So aPPARently, some of you have tired of viewing the lovely picture accompanying my last posting. Sure, it’s slightly jarring and more or less repugnant, but hey, you gotta give it to the girl on creativity, and after all, confidence is key. Allow me to go running wildly down this rabbit trail for a moment (I mean, it is Easter after all). Confidence. The very idea of this word strikes a powerful cord in society, both today and perhaps for as far back as women …well…have had mirrors. I mean, all the celebs have it… well, according to their Vogue interviews. How many times have you read some rendition of a Cameron or Kate saying, “I’m just in a really good place right now. I’m just happy with life. I’ve finally found how to truly love myself…” Blah. Blah. Blah. And what do the rest of us think? “Wow, I don’t feel that way. Why don't I feel like that?”
What is confidence and why is it such a powerful tool? Well I’m no Webster, but in my opinion (my supreme opinion… this being my blog and all) confidence derives its power from its inability to be assumed by all despite no lack of availability and by its all-encompassing effects despite its fleeting and often self-perceived presence. While you’re probably finding this tangent to be contradictory and confusing, what I’m basically trying to say is, “Why, as ladies, do we desire the confidence of our peers… friends…Hollywood glamorites, when ultimately, this notion is non-qualitative, here today and gone tomorrow?” Well… sometimes. I believe there is one shining exception.
I remember when I was at the frightening age of 12 or 13 my mom would often say to me, as I left for the evening, “Remember who you are and who you belong to.” Rolling my eyes, I would mutter an, “okaaaay,” and continue on my way out, trying to give little to no thought to my mom’s words. Still, despite my best efforts to drown these words in my incessant gossip and chatter with friends, I could often hear them echo during my teenage years. Who did I belong to? I knew the meaning of my mother’s words. Sure, she wanted me to spare the family name by not getting caught smoking in my best friend‘s bathroom (whoops), but ultimately, an allegiance to any earthly relationship was not the “belonging” to which she referred. Instead, she desired for me to know that I was a daughter of the King, the treasured possession of He who died for my sins. My identity, my confidence was to be then and forever founded in knowing that I , Katelyn Claire Ruckart, belonged to Christ.

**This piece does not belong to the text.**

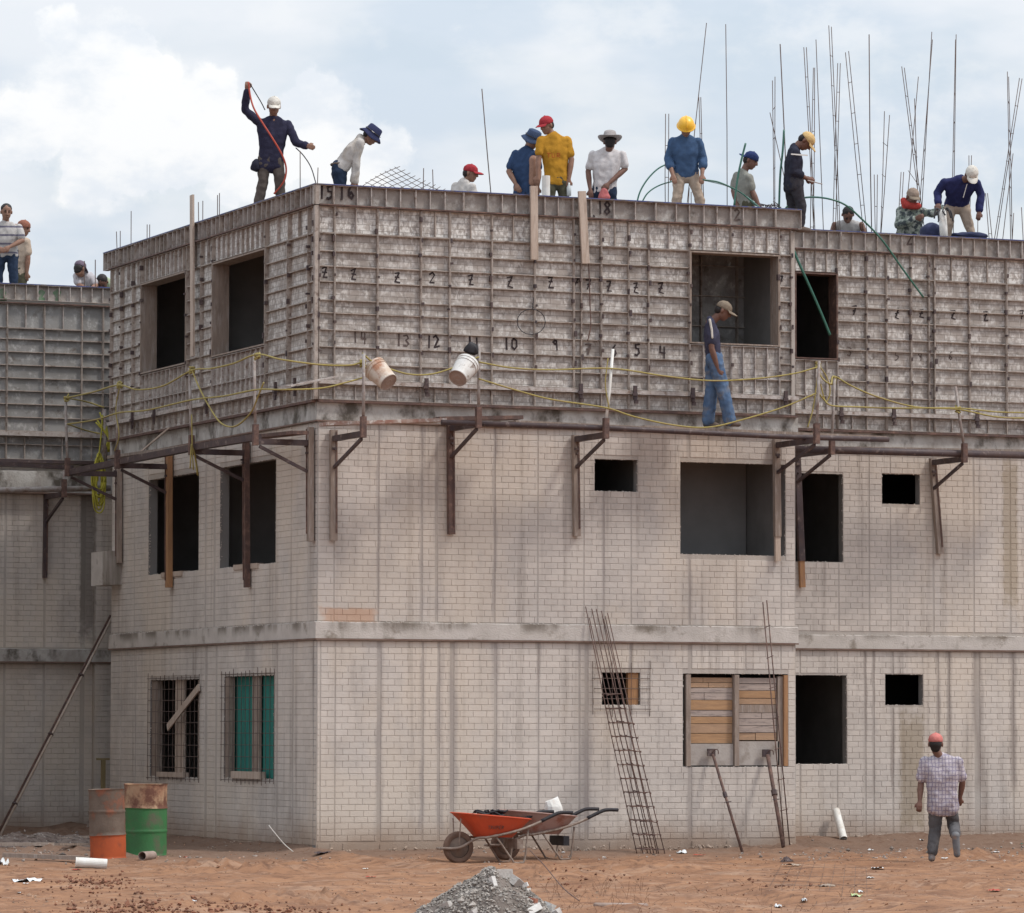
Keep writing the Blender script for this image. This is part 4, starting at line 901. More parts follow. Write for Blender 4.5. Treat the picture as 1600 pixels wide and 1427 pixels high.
rods([(1409,104,1434,300),(1413,106,1437,300)], 3.2, R, 'tied pair leaning left over the scarf man')
rods([(1435,120,1418,300),(1429,154,1434,300)], 3.0, R, 'crossed rods over the scarf man')
rods([(1456,50,1441,310),(1457,62,1438,310)], 2.6, R, 'tall tied pair leaning right beside the scarf man')
rods([(1494,54,1491,260),(1493,62,1489,260)], 2.4, R, 'tall dense pair behind the bending man in navy')
rods([(1408,269,1406,310),(1412,269,1410,310)], 3.0, R, 'very short pair left of the scarf man')
rods([(1514,243,1514,270),(1518,243,1517,270)], 3.4, R, 'two short rods above the white cap')
rods([(1540,302,1545,360),(1543,302,1549,365)], 3.2, R, 'two short rods right of the bending man')
rods([(1574,112,1579,365),(1576,120,1581,365)], 2.8, R, 'tied pair near the right border crossing a leaning pair')
rods([(1593,122,1555,365),(1597,123,1559,365)], 3.0, R, 'tied pair leaning right at the right border')
rods([(1583,240,1568,365)], 3.2, R, 'thin rod between the crossing pairs at the border')
rods([(1584,333,1582,365)], 2.0, R, 'short stub rod near the right border'); rods([(1596,324,1598,368)], 2.0, R, 'last short stub rod at the right border')
rods([(1528,330,1528,362)], 2.0, R, 'short stub rod behind the bending man')
for x, y, y1, l in ((469,236,300,'thin rod beside the hanging black cable'),(497,262,300,'short rod at the roof corner'),(662,263,300,'first short rod right of the wire mesh'),(676,265,300,'second short rod right of the wire mesh')):
    rods([(x,y,x,y1)], .5, .0065, l, Fc=MAIN)
for x0, y0, x1, y1, l in ((182,362,184,385,'first short rod at the far left roof end'),(188,361,188,384,'second short rod at the far left roof end'),(205,330,205,375,'taller rod at the far left roof end'),(230,351,230,366,'left rod of the near pair beside the tall board'),(234,351,234,366,'right rod of the near pair beside the tall board'),
                       (310,316,311,345,'left rod of the pair right of the tall board'),(317,314,317,342,'right rod of the pair right of the tall board'),(340,305,340,335,'left rod of the pair left of the jacket man'),(343,302,343,332,'right rod of the pair left of the jacket man')):
    p = along(LEFT, x1, y1, -.35); q = along(LEFT, x0, y0, -.35); mb = MB(); mb.tube([Vector((p.x, p.y, DK)), q], .0065, 5); mb.build('rebar_rod', M_REBAR, None, loc=(p.x, p.y, DK), label=l, cat='rebar', group='short rebar rods along the left roof edge')
for x, l in ((132,'left thin rod in front of the bending man on the wing'),(149,'right thin rod in front of the bending man on the wing')):
    p = along(WING, x, 453, -.4); q = along(WING, x, 408 if x < 140 else 406, -.4); mb = MB(); mb.tube([Vector((p.x, p.y, WZ3-.12)), q], .008, 5); mb.build('rebar_rod', M_REBAR, None, loc=p, label=l, cat='rebar', group='thin rods on the far left wing')
# sheet of wire mesh propped up on the roof
E0 = roofpt(566, .8, 291); A1_ = roofpt(619, 1.1, 263); B1_ = roofpt(690, 1.9, 299); mb = MB()
def meshpt(i, j): u = i/7; v = j/9; return E0+(A1_-E0)*u+(B1_-A1_)*v+Vector((0, 0, .02*math.sin(u*3+v*4)-.012*v))
for i in range(8): mb.tube([meshpt(i, j-.3) for j in range(11)], .0045, 4)
for j in range(10): mb.tube([meshpt(i-.2, j) for i in range(9)], .0045, 4)
mb.build('wire_mesh_sheet', M_REBAR, None, loc=E0, label='slanting sheet of welded wire mesh showing above the roof edge', cat='wire mesh')
# small items on the roof
mb = MB(); a = along(MAIN, 853, 310, -.25); b = along(MAIN, 853, 275, -.25); mb.tube([a, b], .055, 16); mb.build('pvc_pipe', M_PVC, None, loc=a, label='short white pipe standing at the feet of the yellow jersey man', cat='pipe')
a = along(REC, 1476, 372, -.3); b = along(REC, 1472, 328, -.3); mb = MB(); mb.tube([Vector((a.x,a.y,DK)), b], .058, 16); mb.build('pvc_pipe', M_PVC, None, smooth=True, loc=a, label='white pipe held upright by the man with the red scarf', cat='pipe')
mb = MB(); c = along(REC, 1474, 330, -.3)
for i in range(9):
    a0 = i*.7; mb.tube(smooth_path([c+Vector((.05*math.cos(a0), .05*math.sin(a0), .02)), c+Vector((.11*math.cos(a0), .1*math.sin(a0), .03*math.sin(i*2))), c+Vector((.13*math.cos(a0+.4), .1*math.sin(a0), -.07-.04*(i % 3)))], 4), .013, 5)
mb.build('rag', material('dark_rag', (.05,.05,.055), (.09,.08,.08)), None, smooth=True, loc=c, label='dark ragged bundle of cable on top of the held white pipe', cat='cable')
M_BLUEC = material('navy_cloth', (.022, .028, .065), (.035, .04, .09), scale=9, bump=.4)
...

This Easter, I am once again reminded of the complete confidence I am offered by my identity in Christ. For someone like me who loves to be different, to be slightly unique with my own thoughts and opinions, I am so relieved to repeatedly see my futile attempts at “individuality” be trumped by the realization that true peace comes only when I give up the act and rest in who He has made me, in His perfect will. Gah… you’d really think I wouldn’t have to learn this same lesson over and over. If only I could’ve really gotten it during those teenage years. Who knows, maybe I’ll get it in time to have a teenage daughter of my own? Oh, I hope that‘s the case.
SO, I challenge any of you. As you start to get a little uneasy reading about all those celebs who “have finally found out how to love themselves or let love in,” remember, and remind me as well, that a significant display of unfounded pride and confidence undoubtedly precedes a dramatic display of being, for lack of a better term, “knocked down to size.” After all, Vienna, we give you and Jake 6 months tops.
I truly hope each of you ( all 6 of my readers) have had an incredible Easter weekend, reminded of who you are only in response to what He’s done. I was so blessed to spend a long weekend at the lake with the entire fam and even make all the rounds with my future family-in-law as well. A little sunburn and a stretched belly. Yep. Guess you could consider it a successful weekend. Happy Easter!